Der Zufall


Ein Zufall ist ein Ereignis, zu dessen Zustandekommen kein kausaler Zusammenhang hergestellt werden kann. Er vollzieht sich also scheinbar absichtslos.

Je geringer die Wahrscheinlichkeit ist, dass ein Ereignis absichtslos zustande kommt, desto erstaunlicher erscheint uns der Zufall. Dabei bleibt es stets vage, wo genau die Grenze zwischen Absicht und Zufall zu ziehen ist. So mag es ein Zufall sein, wenn ein kleines windgesteuertes Pollenkorn auf eine passende Blüte seiner Art trifft, in Anbetracht jedoch der Millionen von Pollen, die von der Mutterpflanze ausgestoßen wurden, lässt sich hier wohl eher eine Absicht vermuten.

Der Zufall wird im Allgemeinen, wenn er keine negative Auswirkung auf das weitere Leben hat, als erheiternd empfunden, auch dann, wenn er keine positive Folgen hat. Tatsächlich pflanzen sich Zufälle gerne so passend in Umstände hinein, dass der Deutungsspielraum immer wieder Weltanschauungen aufeinander prallen lässt, denn wo die einen die Hände der Götter und Geister im Spiel vermuten, beharren andere auf die statistische Wahrscheinlichkeit, und ein mancher mag ein mögliches Erklärungsmodell auf den Tag verschieben, an dem die alles verbindende Weltformel endlich gefunden wurde.

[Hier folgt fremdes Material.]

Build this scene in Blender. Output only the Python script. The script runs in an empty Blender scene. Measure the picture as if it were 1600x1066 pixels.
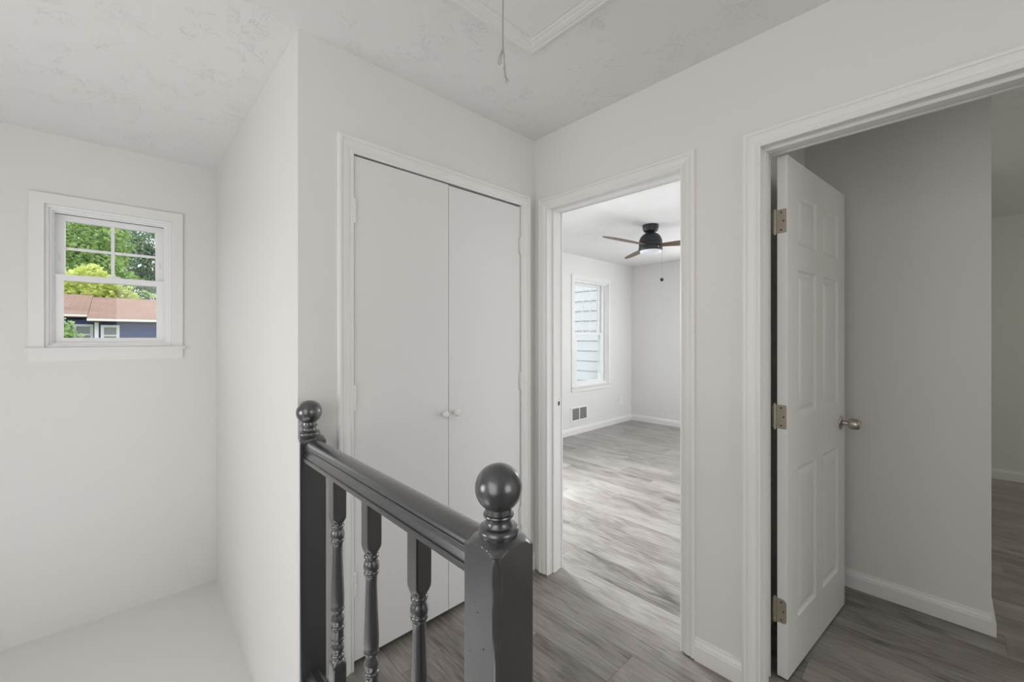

Die Diskussionen enden fruchtlos, da es an Beweisen mangelt. So umgibt den Zufall etwas Rätselhaftes, da er unser Denken ähnlich an seine Grenzen bringt, wie die Frage der Endlichkeit des Universums oder einer möglichen Existenzform nach dem Tod. Grundsätzlich lässt sich sagen, widerfährt anderen ein unvorhergesehenes Ereignis, ist es Teil einer sich vollziehenden Wahrscheinlichkeit, widerfährt es mir, ist es Zufall.

Wir müssen davon ausgehen, dass nicht alles, was wir als Zufall deklarieren, ein solcher ist, denn morgen schon könnte ein wissenschaftlicher Zusammenhang aufgedeckt werden. Betrachten wir jedoch den echten Zufall, so ist einzig das Unmögliche ausgeschlossen. Denn mag ein Ereignis auch relativ unwahrscheinlich sein, so muss es nach unserer Idee der Wahrscheinlichkeitsrechnung irgendwann eintreten. Hieraus lässt sich schließen:

Ein Zufall ist ein zwangsläufiges Ereignis.

Wenn ich diesen Gedanken nun mit meinem zuvor beschriebenen Gedanken verknüpfe, dass es im Zusammenwirken verschiedentlicher Gesetze kein Gleichmaß gibt, komme ich weiterhin zu dem Schluss, dass diese Unregelmäßigkeit die größtmögliche Anzahl von Ereignissen ermöglicht, also im Prinzip keine Kombination von Faktoren auszuschließen ist. Damit präsentiert sich das Universum als das, was es ist: Eine kreative Spielwiese der Vielfalt.

Es mag dahingestellt bleiben, ob ein Universum überhaupt möglich wäre, in dem die verschiedentlichen Gesetze so aufeinander abgestimmt wären, dass sie in ihrem Zusammenwirken ein Gleichmaß erzeugten. Schon bei einem möglichen Urknall ist die Vorstellung von sich gleich verteilenden Teilchen eine recht dürftige, gemessen an dem Himmel, der sich uns tatsächlich präsentiert.

Tatsache scheint, dass der menschliche Geist sich ganz im Sinne der universellen Idee, sowohl an Vielfalt wie auch Zufällen erfreut.